Iraq Ports Crisis 2026: Impact of the ASYCUDA Customs System
In 2026, Iraq’s major ports began experiencing congestion as thousands of containers remained uncleared. The issue is linked to the implementation of the ASYCUDA digital customs system, which introduced new methods for calculating import tariffs and shipment values. While the system aims to modernize Iraq’s customs procedures and improve transparency, the transition has created challenges for importers and logistics companies.
Under the new framework, Iraq moved from simplified customs procedures to a percentage-based tariff system based on the declared value of imported goods. Importers who completed pre-declaration through the banking system are taxed according to their declared invoice values. However, shipments that were not pre-declared are evaluated using historical customs data, which can lead to higher estimated cargo values.

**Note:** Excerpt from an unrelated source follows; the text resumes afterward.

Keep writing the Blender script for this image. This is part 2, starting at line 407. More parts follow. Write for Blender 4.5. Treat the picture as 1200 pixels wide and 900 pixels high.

Because some historical invoices were inflated during previous years, the ASYCUDA system is now assigning higher valuations to certain shipments, resulting in unexpected customs duties. As a result, many importers are delaying cargo clearance while waiting for regulatory clarification.
This situation has increased congestion at Umm Qasr and Khor Al-Zubair ports, raising storage costs and creating delays across Iraq’s supply chains. Businesses that rely on imported goods, including construction materials, machinery, and consumer products, may face higher logistics costs and delivery delays.
The adoption of the ASYCUDA customs platform in Iraq represents a major step toward modernizing the country’s trade infrastructure. However, the transition period highlights challenges related to historical trade data and customs valuation methods. Businesses operating in Iraq’s import and logistics sectors should closely monitor policy updates and customs regulations as the system continues to evolve.